Biden no tendrá un Senado que le ayude, y eso no se puede perder de vista. Bloquearán todas sus iniciativas, y por mucho que haya hecho gran parte de su carrera allí, los republicanos no le harán la vida fácil. Lo sabe bien como vicepresidente que fue de Barack Obama, bloqueado también por la mayoría del partido contrario. Con mayor razón deberá afinar su estrategia de volver a unir al país, y de allí que, con la promesa de que no gobernará sino un mandato, hacer una especie de gobierno de transición donde los grandes consensos vuelvan a su cauce y se reparen los agravios generados en cuatro años de “fuego y furia”, como ha sido definido el mandato que acaba ahora.
Por otro lado, han sido elocuentes las muestras de satisfacción en las sedes de los gobiernos de países de todo el mundo. Biden, curtido en décadas de ejercicio político, varias de ellas en contacto permanente con líderes y gobernantes de los cinco continentes, promete una interlocución más abierta, dispuesta y favorable al multilateralismo. No dejará de privilegiar los intereses estratégicos de su país, pero será un socio más confiable.

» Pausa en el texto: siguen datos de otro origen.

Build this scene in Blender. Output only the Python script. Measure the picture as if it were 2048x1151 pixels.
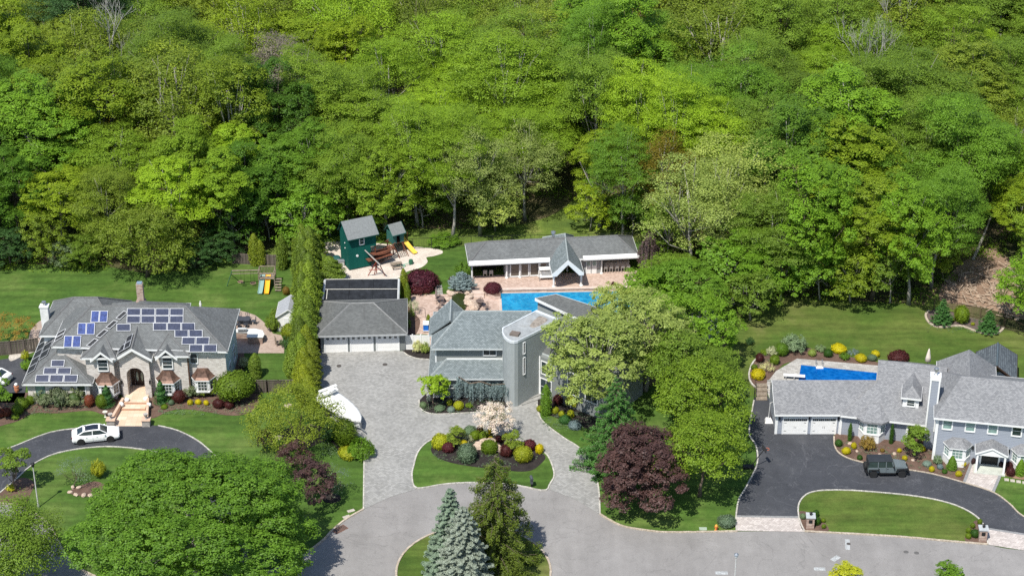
import bpy, math, random
import numpy as np
from mathutils import Vector, Matrix
from mathutils.geometry import tessellate_polygon
R = math.radians
for o in list(bpy.data.objects): bpy.data.objects.remove(o)
sc = bpy.context.scene
col = sc.collection
random.seed(7); rng = np.random.default_rng(7)
# ------------------------------------------------------------------ camera, sky, sun
FX, TH, CH = 4000.0, R(28.5), 116.0          # focal length in px of the 2048 px frame, tilt down, height
cam_d = bpy.data.cameras.new('camera'); cam = bpy.data.objects.new('camera', cam_d); col.objects.link(cam)
cam.location = (0, 0, CH); cam.rotation_euler = (math.pi/2-TH, 0, 0)
cam_d.sensor_width = 36; cam_d.lens = 36*FX/2048; cam_d.clip_end = 6000; cam_d.clip_start = 1
sc.camera = cam
SUN_EL, SUN_AZ = R(58), R(29)                # light travels towards +y (away from camera) and +x
w = bpy.data.worlds.new('World'); sc.world = w; w.use_nodes = True
nt = w.node_tree; nt.nodes.clear()
sky = nt.nodes.new('ShaderNodeTexSky'); sky.sky_type = 'NISHITA'; sky.sun_disc = False
sky.sun_elevation = SUN_EL; sky.sun_rotation = math.pi+SUN_AZ; sky.altitude = 100; sky.air_density = 1.0; sky.dust_density = 0.7
bg = nt.nodes.new('ShaderNodeBackground'); bg.inputs['Strength'].default_value = 0.125
wo = nt.nodes.new('ShaderNodeOutputWorld')
nt.links.new(sky.outputs[0], bg.inputs[0]); nt.links.new(bg.outputs[0], wo.inputs[0])
sd = bpy.data.lights.new('sun', 'SUN'); sd.energy = 4.6; sd.angle = R(0.53); sd.color = (1, .968, .885)
so = bpy.data.objects.new('sun', sd); col.objects.link(so); so.location = (-60, 60, 160)
sdir = Vector((math.sin(SUN_AZ)*math.cos(SUN_EL), math.cos(SUN_AZ)*math.cos(SUN_EL), -math.sin(SUN_EL)))
so.rotation_euler = sdir.to_track_quat('-Z', 'Y').to_euler()
sc.view_settings.view_transform = 'Standard'; sc.view_settings.look = 'None'
sc.view_settings.exposure = 0.33; sc.view_settings.gamma = 1; sc.view_settings.use_curve_mapping = False
sc.render.engine = 'CYCLES'
cy = sc.cycles; cy.max_bounces = 7; cy.diffuse_bounces = 3; cy.transmission_bounces = 5; cy.glossy_bounces = 2
cy.transparent_max_bounces = 6; cy.caustics_reflective = False; cy.caustics_refractive = False
cy.use_denoising = False; cy.sample_clamp_indirect = 6
try: cy.denoiser = 'OPENIMAGEDENOISE'; cy.denoising_prefilter = 'ACCURATE'
except Exception: pass
sc.render.film_transparent = False
# ------------------------------------------------------------------ surveying: a picture row/column read as a place on the ground
S_, C_ = math.sin(TH), math.cos(TH)
def ray(u, v):
    a, b = (u-1024)/FX, (v-575.5)/FX
    return Vector((a, C_-b*S_, -S_-b*C_))
def px(u, v, z=0.):
    d = ray(u, v); t = (z-CH)/d.z
    return Vector((d.x*t, d.y*t, z))
def onp(u, v, p0, n):
    d = ray(u, v); o = Vector((0, 0, CH)); n = Vector(n)
    return o + d*((Vector(p0)-o).dot(n)/d.dot(n))
def onp3(u, v, a, b, c):
    return onp(u, v, a, (Vector(b)-Vector(a)).cross(Vector(c)-Vector(a)))
def fw(u, v, y): return onp(u, v, (0, y, 0), (0, 1, 0))       # point on a wall that stands at y
# ------------------------------------------------------------------ materials
MATS = {}
def newmat(name):
    m = bpy.data.materials.new(name); m.use_nodes = True; t = m.node_tree
    b = t.nodes['Principled BSDF']; return m, t, b
def N(t, ty, **k):
    n = t.nodes.new(ty)
    for a, v in k.items():
        if a in n.inputs: n.inputs[a].default_value = v
        else: setattr(n, a, v)
    return n
def ramp(t, fac, stops):
    r = t.nodes.new('ShaderNodeValToRGB'); e = r.color_ramp.elements
    while len(e) < len(stops): e.new(.5)
    for i, (p, c) in enumerate(stops): e[i].position = p; e[i].color = (*c, 1) if len(c) == 3 else c
    t.links.new(fac, r.inputs[0]); return r.outputs[0]
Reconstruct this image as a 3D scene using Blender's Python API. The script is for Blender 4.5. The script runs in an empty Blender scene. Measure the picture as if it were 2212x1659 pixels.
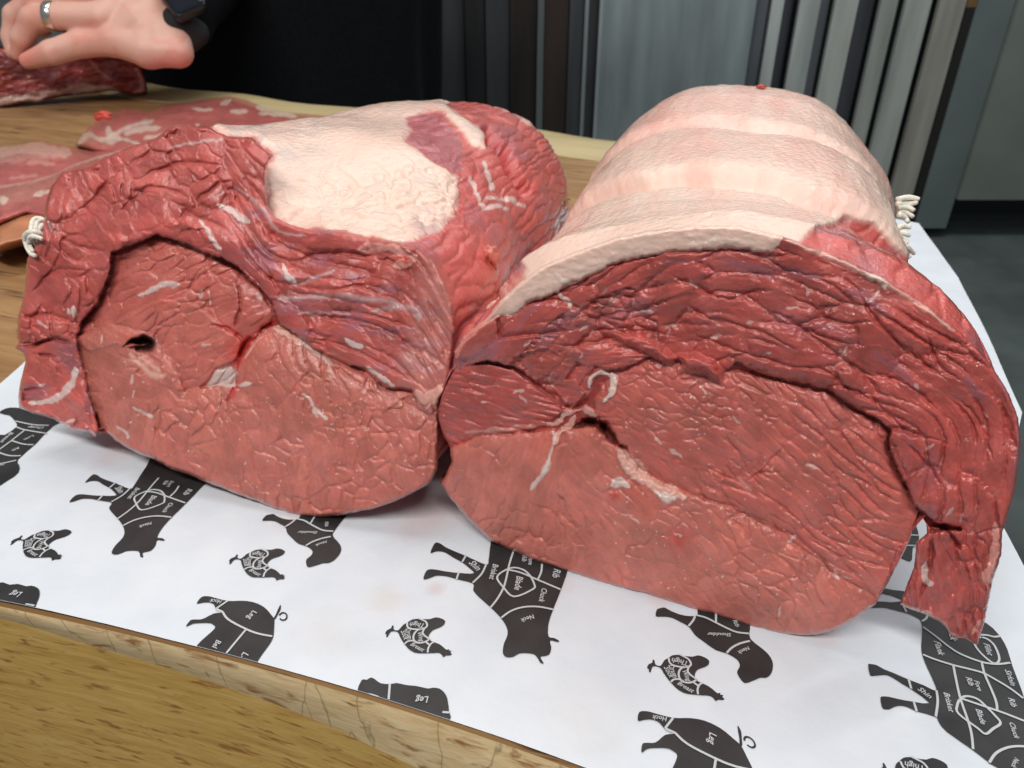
import bpy, math, numpy as np
from mathutils import Vector, geometry
D = bpy.data; SC = bpy.context.scene; COL = SC.collection
S = 0.165                      # metres per unit: the eye is one unit above the block
TH = math.radians(31.5); ST, CT = math.sin(TH), math.cos(TH); F = 1660.0

# ------------------------------------------------------------ camera, world, lights
cam = D.cameras.new('camera'); cam.sensor_width = 36; cam.lens = F/2212*36
cam.clip_start = .01; cam.clip_end = 60
cam.dof.use_dof = True; cam.dof.focus_distance = .185; cam.dof.aperture_fstop = 36
co = D.objects.new('camera', cam); COL.objects.link(co)
co.location = (0, 0, S); co.rotation_euler = (math.pi/2-TH, 0, 0); SC.camera = co
w = D.worlds.new('World'); SC.world = w; w.use_nodes = True
w.node_tree.nodes['Background'].inputs[0].default_value = (.80, .90, 1, 1)
w.node_tree.nodes['Background'].inputs[1].default_value = .20
def area(name, loc, target, sx, sy, power, col=(1, 1, 1)):
    l = D.lights.new(name, 'AREA'); l.shape = 'RECTANGLE'; l.size = sx; l.size_y = sy; l.energy = power; l.color = col
    o = D.objects.new(name, l); COL.objects.link(o); o.location = loc
    o.rotation_euler = (Vector(target)-Vector(loc)).to_track_quat('-Z', 'Y').to_euler()
area('ceiling_lamp', (-.35, .75, 1.55), (0, .3, 0), 1.3, .07, 9.2, (1, .97, .93))
area('ceiling_lamp', (.75, .55, 1.5), (0, .3, 0), .07, 1.3, 5.5, (.95, .98, 1))
area('ceiling_lamp', (-.25, -.55, 1.30), (0, .25, .05), 1.3, .13, 20.5, (1, .97, .94))
area('ceiling_lamp', (.8, 1.9, 1.9), (.6, 3, .4), 1.2, .5, 42, (.93, .97, 1))
vs = SC.view_settings; vs.view_transform = 'Standard'; vs.look = 'None'; vs.exposure = 0; vs.gamma = 1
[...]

Uno de los aspectos que en política exterior puede marcar un giro es el de la actitud ante los inmigrantes, principalmente los que ya están establecidos en territorio estadounidense y aspiran a regularizar su situación. Y la solución humanitaria de los menores de edad separados de sus padres. Las promesas de Biden han sido cuidadosamente anotadas por los colectivos que luchan por el bienestar de los inmigrantes.
El gobierno colombiano deberá rápido comenzar a tender puentes, pues varios equívocos quedaron en la mente de dirigentes demócratas sobre el grado de implicación en la campaña de Trump. Biden conoce muy bien a Colombia, desde hace muchos años, y ha tenido interlocución con dirigentes de aquí. Aparte de eso, hay una oportunidad de “desnarcotizar” la agenda y establecer nuevos nexos de interés común.